A bit of vision of me trying to execute a ramp shot for the first time! 🏏
In advance of the upcoming Swiss Premier League season, our cricket club (Cossonay CC) was lucky enough to have a coach by the name of Steve Atkins come in to work with some of us for a few days. Steve is one of a small number of Level 3 High Performance qualified coaches from Australia. He just happened to be passing through Lausanne and offered his services!
Like a lot of people from my generation, particularly when it came to sport, I was very reliant on being self-taught as a youngster and carried that approach through to adulthood - including for sports that I picked up later in life like downhill and cross-country skiing. Even professionally, I had discounted the value or benefit of any form of formal coaching or support. In fact, I almost wore this self-reliance as a badge of honour.
I have completely flipped on this in recent years though.
From the business and leadership side of things, I’ve been fortunate to spend a lot of 1-2-1 time with Cameron Schwab as part of his DesignCEO programme. His unique philosophies on leadership and organisational culture along with incisive reflections on my own experiences, have been so important in helping me chart a course both individually and as a team over the last few years.
It is coaching I wish I had started sooner. Nonetheless, it has been an incredibly timely relationship and one that I suspect has made me infinitely better at some of the most important aspects of my job with FIBA Media. Not to mention that having a respected and trusted sounding board has been tremendous for me personally.

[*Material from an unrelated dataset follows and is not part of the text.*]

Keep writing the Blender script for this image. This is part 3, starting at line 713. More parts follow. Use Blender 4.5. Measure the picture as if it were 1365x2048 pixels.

As for Steve, he is 71 years old now. You have to seriously love what you are doing to give up part of your European holiday to spend a lot of hours coaching club players in a small part of the cricketing world. He is a phenomenal example though that as you get older, you have to keep learning and challenge yourself - the techniques and approaches he teaches could not be more progressive, with him often railing against established orthodoxies.
Consistent with that, he challenged me to learn to “ramp” properly and thought I’d be much more complete with that shot in my toolbox. A shot that was considered ludicrous 15 years ago is now accepted as part of the risk/reward calculation at different stages of the game.
It will get better as I practise it more. But it reminded me how enjoyable it is to learn a new skill… and it certainly reinforced to me just how much quicker the pick-up is if you have a guru guiding you through it (along with firing a few 115 kph balls at your head!).
Shout out also to Vivek Jayaram and the guys from Fulltrack AI (by Maiden) whose amazing ball tracking product allows us to track and review our training sessions. A great example of some of the brilliant new tech that is helping develop the next generation of players (and provide some older ones a bit of alternative LinkedIn video content!).